Yesterday my neighbor, Mildred, came over to tell me about a harrowing encounter with a singularly ugly creature in her driveway. It turned out to a be an opossum in extremis: by the time she got one of the other neighbors over, he determined it had died and bagged it in a shopping bag before leaving it out at the street. Animal Control was called, and confirmed they'd be over within one business day, which, it turns out, does not include weekends.

This morning, under overcast skies spilling out from the enfeebled Tropical Storm Ana, I looked up to see a right large bird pulling the hapless possum corpse from its bag and donning a bib for the pending feast.

I've seen vultures way up in the air, circling lazily as they do in film and television; mostly I see them in that operating theater over a very large wooded area about a mile from where I live.

But this one just plopped down at the road's edge and tucked in for a good hour. When I looked up again, I had gone and the possum looked rather less plump.

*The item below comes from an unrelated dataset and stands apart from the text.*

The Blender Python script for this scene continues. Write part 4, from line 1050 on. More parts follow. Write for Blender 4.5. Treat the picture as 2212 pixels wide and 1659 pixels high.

An hour later, as I went to the kitchen, the vulture was back, this time with company: a black vulture, funereal as an undertaker and, by the look of their interactions, an alpha male undertaker-vulture. The turkey vulture kept getting the corpse by the tale and trying to drag it off; the black vulture just clamped down on the other and and pulled back. Eventually honor was served and hungers sated, and both vanished into the air.

Five new species in a week! That makes 27 since I started paying attention to what goes on around me six months ago.